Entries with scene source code
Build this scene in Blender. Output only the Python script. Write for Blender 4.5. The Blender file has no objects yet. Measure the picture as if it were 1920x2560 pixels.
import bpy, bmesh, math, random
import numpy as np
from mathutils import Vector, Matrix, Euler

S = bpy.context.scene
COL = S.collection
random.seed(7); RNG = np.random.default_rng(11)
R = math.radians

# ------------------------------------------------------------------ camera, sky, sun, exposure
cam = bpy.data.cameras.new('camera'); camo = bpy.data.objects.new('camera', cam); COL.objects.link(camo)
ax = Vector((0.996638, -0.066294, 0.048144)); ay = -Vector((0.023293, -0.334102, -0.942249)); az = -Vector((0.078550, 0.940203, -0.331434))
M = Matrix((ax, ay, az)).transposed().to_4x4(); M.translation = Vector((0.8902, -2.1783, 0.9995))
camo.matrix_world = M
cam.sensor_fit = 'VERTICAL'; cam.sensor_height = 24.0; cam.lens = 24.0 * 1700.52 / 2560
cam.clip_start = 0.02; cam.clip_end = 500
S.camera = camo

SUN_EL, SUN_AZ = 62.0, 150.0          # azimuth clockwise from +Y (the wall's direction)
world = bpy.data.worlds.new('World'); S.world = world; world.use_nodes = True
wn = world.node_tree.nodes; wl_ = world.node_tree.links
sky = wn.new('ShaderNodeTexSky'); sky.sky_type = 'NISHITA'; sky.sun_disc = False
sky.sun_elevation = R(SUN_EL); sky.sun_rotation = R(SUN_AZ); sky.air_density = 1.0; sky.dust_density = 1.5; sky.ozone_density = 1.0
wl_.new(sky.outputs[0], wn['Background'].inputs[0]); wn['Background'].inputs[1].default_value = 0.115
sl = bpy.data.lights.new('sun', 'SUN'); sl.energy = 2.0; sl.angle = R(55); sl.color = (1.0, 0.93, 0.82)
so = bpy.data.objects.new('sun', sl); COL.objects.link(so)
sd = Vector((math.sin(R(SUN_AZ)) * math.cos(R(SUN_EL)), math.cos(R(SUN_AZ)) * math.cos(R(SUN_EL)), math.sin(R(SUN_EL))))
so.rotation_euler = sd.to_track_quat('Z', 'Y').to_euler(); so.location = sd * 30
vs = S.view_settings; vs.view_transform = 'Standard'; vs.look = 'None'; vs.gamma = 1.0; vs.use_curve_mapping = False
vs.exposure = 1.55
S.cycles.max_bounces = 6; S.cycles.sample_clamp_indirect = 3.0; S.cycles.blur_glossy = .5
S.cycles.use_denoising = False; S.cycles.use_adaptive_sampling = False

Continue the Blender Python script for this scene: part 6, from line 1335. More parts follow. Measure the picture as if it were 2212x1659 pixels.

* [WHAT YOU ARE ASKED TO DO] Filter lines by "this" and return each hit.

* [EXPECTED ANSWER]
Build this scene in Blender. Output only the Python script. Write for Blender 4.5. The Blender file has no objects yet. Measure the picture as if it were 1920x2560 pixels.
Continue the Blender Python script for this scene: part 6, from line 1335. More parts follow. Measure the picture as if it were 2212x1659 pixels.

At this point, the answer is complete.